Parent-Child Relationships: a Communication Work in Progress

youthful memoryWe don’t always think about the work involved in developing good relationships, which is even more work when the other person is a child.  Who can even remember back to what it felt like to be 5 years old? … or 8 years old? … how about being a feisty 15-year old?  Parents tend to loop children into broad categories of ‘toddler’, ‘youngster’, ‘middle schooler’, or “teenager’ without really thinking about the thinking ability, communication skills, and mental processes of each year of development.  And each age has specific and definitive differences, also special to each child.  Understanding each age can greatly advance parent-child communication.

Here’s a good exercise to help you get mentally in to each age.  Take some time to sit quietly and reflect back to your own childhood, and recall a defining event of each year.  Think back to kindergarten – what do you recall?  I recall the nuns publically spanking a classmate (yup, over the knee with his pants pulled  down!) and I was scared of that happening to me.  I recall the next day throwing a fit refusing to get on the bus to go to school, and dropped out that day, never to return to kindergarten.  When I need to know how a 5-year old thinks, all I need to do is to go back to that memory and instantly all the thoughts and feelings rush back to me.

How about 1st grade?  Keep going and lock in a memory from each year of your childhood – proud moments, sad moments, defining moments that sum up the emotions and thinking of the age that was. Once you have this resource available to you – one memory to summarize each year – be sure to pull it out and use it when you need it with your own growing children.

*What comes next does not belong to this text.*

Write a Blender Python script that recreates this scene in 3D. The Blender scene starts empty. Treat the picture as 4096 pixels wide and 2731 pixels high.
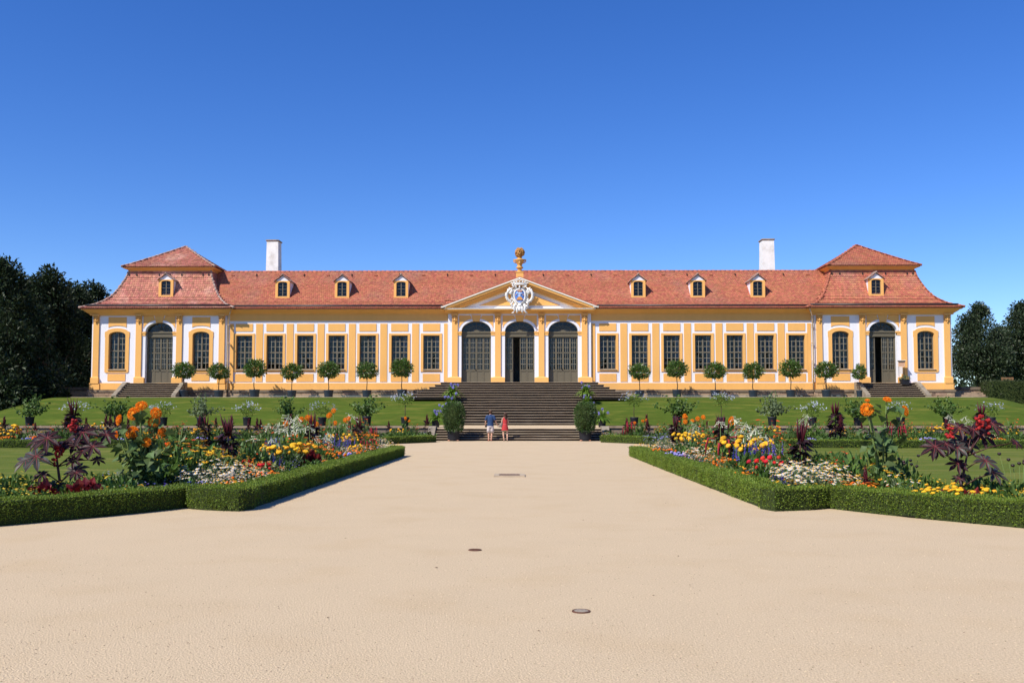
import bpy, math, random
import numpy as np
from mathutils import Vector, Matrix
from mathutils.geometry import tessellate_polygon

S = bpy.context.scene
COL = S.collection
rng = np.random.default_rng(7)
random.seed(7)
PI = math.pi

# ------------------------------------------------------------------ camera, sky, sun, exposure
FPX, HOR, PSI, CX, CH, FT = 3744.0, 1660.0, math.atan(43 / 3744), 0.25, 1.5, 197.93
TH = math.atan(FT / FPX)
cam_d = bpy.data.cameras.new("camera")
cam_d.sensor_width = 36.0
cam_d.lens = 36.0 * FPX / 4096
cam_d.shift_y = (HOR - FT - 1365.5) / 4096
cam_d.clip_end = 6000
cam_d.clip_start = 0.1
cam = bpy.data.objects.new("camera", cam_d)
cam.location = (CX, 0, CH)
cam.rotation_euler = (PI / 2 + TH, 0, PSI)
COL.objects.link(cam)
S.camera = cam

SUN = Vector((-0.68, -0.66, 1.0)).normalized()
ELEV = math.asin(SUN.z)
W = bpy.data.worlds.new("World")
S.world = W
W.use_nodes = True
nt = W.node_tree
bg = nt.nodes["Background"]
sk = nt.nodes.new("ShaderNodeTexSky")
sk.sky_type = 'NISHITA'
sk.sun_disc = False
sk.sun_elevation = ELEV
sk.sun_rotation = math.atan2(SUN.x, SUN.y)
sk.altitude = 0
sk.air_density = 0.9
sk.dust_density = 0.0
sk.ozone_density = 6.0
hs = nt.nodes.new("ShaderNodeHueSaturation")
hs.inputs["Hue"].default_value = 0.515
hs.inputs["Saturation"].default_value = 1.23
hs.inputs["Value"].default_value = 1.08
nt.links.new(sk.outputs[0], hs.inputs["Color"])
nt.links.new(hs.outputs[0], bg.inputs[0])
bg.inputs[1].default_value = 0.125

sl = bpy.data.lights.new("sun", 'SUN')
sl.energy = 5.0
sl.angle = math.radians(0.53)
sl.color = (1.0, 0.93, 0.82)
so = bpy.data.objects.new("sun", sl)
so.rotation_euler = (-SUN).to_track_quat('-Z', 'Y').to_euler()
so.location = (-40, -40, 60)
COL.objects.link(so)
S.view_settings.view_transform = 'Standard'
S.view_settings.look = 'None'
S.view_settings.exposure = 0.3
S.view_settings.gamma = 1.0
S.view_settings.use_curve_mapping = False
S.cycles.max_bounces = 6
S.cycles.transparent_max_bounces = 12
S.cycles.use_denoising = True
S.cycles.sample_clamp_indirect = 4


def px_x(px, Y):
    """world x of a photograph column on the plane y = Y (near eye level)"""
    return CX + Y * math.tan(math.atan((px - 2048) / FPX) - PSI)


def px_z(py, Y):
    return CH + (HOR - py) / FPX * Y


def at_x(px, X):
    """depth y at which the photograph column px meets x = X"""
    return (X - CX) / math.tan(math.atan((px - 2048) / FPX) - PSI)


def crop(ox, oy, s):
    return lambda x, y: (ox + x / s, oy + y / s)


LA, LB = crop(0, 1560, 2.7035), crop(760, 1560, 2.6133)
RA, RB = crop(2360, 1560, 2.6133), crop(3200, 1560, 2.625)

# ------------------------------------------------------------------ materials
MATS = {}


def mat(name, col, rough=0.8, var=0.0, vs=4.0, isl=0.0, hue=0.0, bump=0.0, bs=60.0, spec=0.3, trans=0.0, metal=0.0, var2=0.0, vs2=0.3,
        tint=None, tint_s=1.0, tint_lo=0.5, tint_hi=0.7, stretch=(1, 1, 1), tcol=None):
    if name in MATS:
        return MATS[name]
    m = bpy.data.materials.new(name)
    m.use_nodes = True
    t = m.node_tree
    n, l = t.nodes, t.links
    p = n["Principled BSDF"]
    p.inputs["Roughness"].default_value = rough
    p.inputs["Metallic"].default_value = metal
    p.inputs["Specular IOR Level"].default_value = spec
    tc = n.new("ShaderNodeNewGeometry")
    mp = n.new("ShaderNodeMapping")
    mp.inputs["Scale"].default_value = stretch
    l.new(tc.outputs["Position"], mp.inputs[0])
    rgb = n.new("ShaderNodeRGB")
    rgb.outputs[0].default_value = (*col, 1)
    out = rgb.outputs[0]

    def math_(op, a, b):
        q = n.new("ShaderNodeMath")
        q.operation = op
        for i, v in enumerate((a, b)):
            if isinstance(v, (int, float)):
                q.inputs[i].default_value = v
            else:
                l.new(v, q.inputs[i])
        return q.outputs[0]

    def noise(scale, detail=4):
        q = n.new("ShaderNodeTexNoise")
        q.inputs["Scale"].default_value = scale
        q.inputs["Detail"].default_value = detail
        l.new(mp.outputs[0], q.inputs["Vector"])
        return q.outputs[0]

    if tint:
        r = n.new("ShaderNodeMapRange")
        r.inputs[1].default_value = tint_lo
        r.inputs[2].default_value = tint_hi
        l.new(noise(tint_s, 6), r.inputs[0])
        mx = n.new("ShaderNodeMix")
        mx.data_type = 'RGBA'
        l.new(r.outputs[0], mx.inputs[0])
        l.new(out, mx.inputs[6])
        mx.inputs[7].default_value = (*tint, 1)
        out = mx.outputs[2]
    val = None
    terms = []
    if var:
        terms.append(math_('MULTIPLY', math_('SUBTRACT', noise(vs), 0.5), 4 * var))
    if var2:
        terms.append(math_('MULTIPLY', math_('SUBTRACT', noise(vs2), 0.5), 4 * var2))
    rnd = None
    if isl or hue:
        oi = n.new("ShaderNodeObjectInfo")
        rnd = math_('FRACT', math_('ADD', tc.outputs["Random Per Island"], math_('MULTIPLY', oi.outputs["Random"], 7.31)), 0)
    if isl:
        terms.append(math_('MULTIPLY', math_('SUBTRACT', rnd, 0.5), 2 * isl))
    if terms or hue:
        h = n.new("ShaderNodeHueSaturation")
        v = 1.0
        for q in terms:
            v = math_('ADD', q, v)
        if terms:
            l.new(v, h.inputs["Value"])
        if hue:
            r2 = math_('FRACT', math_('MULTIPLY', rnd, 13.7), 0)
            l.new(math_('ADD', math_('MULTIPLY', math_('SUBTRACT', r2, 0.5), 2 * hue), 0.5), h.inputs["Hue"])
        l.new(out, h.inputs["Color"])
        out = h.outputs[0]
    l.new(out, p.inputs["Base Color"])
    if bump:
        b = n.new("ShaderNodeBump")
        b.inputs["Strength"].default_value = bump
        b.inputs["Distance"].default_value = 0.02
        l.new(noise(bs, 5), b.inputs["Height"])
        l.new(b.outputs[0], p.inputs["Normal"])
    if trans:
        tr = n.new("ShaderNodeBsdfTranslucent")
        if tcol:
            tr.inputs[0].default_value = (*tcol, 1)
        else:
            l.new(out, tr.inputs[0])
        ms = n.new("ShaderNodeMixShader")
        ms.inputs[0].default_value = trans
        l.new(p.outputs[0], ms.inputs[1])
        l.new(tr.outputs[0], ms.inputs[2])
        l.new(ms.outputs[0], n["Material Output"].inputs[0])
    MATS[name] = m
    return m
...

When we are in any relationship, the operating process is:

1)      Determine what the person’s need(s) are

2)      Determine what the person’s want(s) are

3)      Determine what the necessary ‘give(s)’ are

4)      Determine what the necessary ‘take(s)’ are

This is no different for parents, except when determining what the child perceived needs are versus what their stated wants, you must take into account their appropriate age.  And you can’t do that without mentally recalling that age in your head.  What’s logical thinking for an adult (“You don’t really need another pair of jeans; the jeans you have are perfectly fine.”) may not be logical for a 13-year old (“I’m the only loser in 8th grade wearing last year’s style.”).

COMMUNICATION TAKEAWAY: Once you determine how to behave in any relationship (with love, respect, and trust), have you communicated it to the person?  Does your child know that you love, respect, and trust them?  If you don’t know – ask them!  If you do know, how do you know?  And if you do know, it still doesn’t ever hurt to tell them so, repeatedly – why wouldn’t you?  Love, respect and trust in adults are earned; in your children they should be automatic.   Young children do not break trust out of malice; they just think like children, which adults have forgotten about.  Older children may break trust intentionally because they have been taught by adult role models that the behavior is acceptable.